The Ceremonial Feast Was a Revelers Paradise

“The ceremonial feast was the setting in which the Anglo-Saxon monarch displayed his power and dignity. The royal court was something like a circus, touring an annual round of locations in which it successively satisfied and then exhausted its welcome.”

Capitalism was Taking Root

“In 1000 England enjoyed a prosperity and civilization unmatched in Northern Europe. The evidence is in the coins. England’s coinage was the most advanced in western Europe in the year 1000. Coins were issued for up to three years after which point they ceased to be legal tender. To redeem their value you had to take them to your local mint where for every ten you returned you received 8 or 9 of the new issue.”

The Viking Menace

Viking raids were part and parcel with life in the Dark Ages. A new wave of Viking raids began in 980. By this time the Vikings were everywhere. They were in Kiev, Byzantium, and had also moved into France, where they were met with hospitable treatment by the Normans. They based their longships in France and in 991 these same longships – 93 of them- sailed into the Thames estuary where the Vikings terrorized civilians and took bribes from townspeople. The raids became a national trauma and a feared spectre.
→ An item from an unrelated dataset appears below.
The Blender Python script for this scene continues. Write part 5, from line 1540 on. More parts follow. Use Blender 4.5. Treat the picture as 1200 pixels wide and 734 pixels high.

“The invasion of 1066 is generally thought of as French, and that was certainly true in linguistic terms. But its roots and self image went back to the Vikings. So while the years around 1000 saw a flowering of Anglo-Saxon civilization, they were also scarred by the crude and naked force that would bring that flowering to an end”

The Value of the Forest

“The forest was the mysterious home where the ancient spirits of the woodland lived. The forest was a place of refuge when the vikings came, and in times of famine it was the larder of last resort.”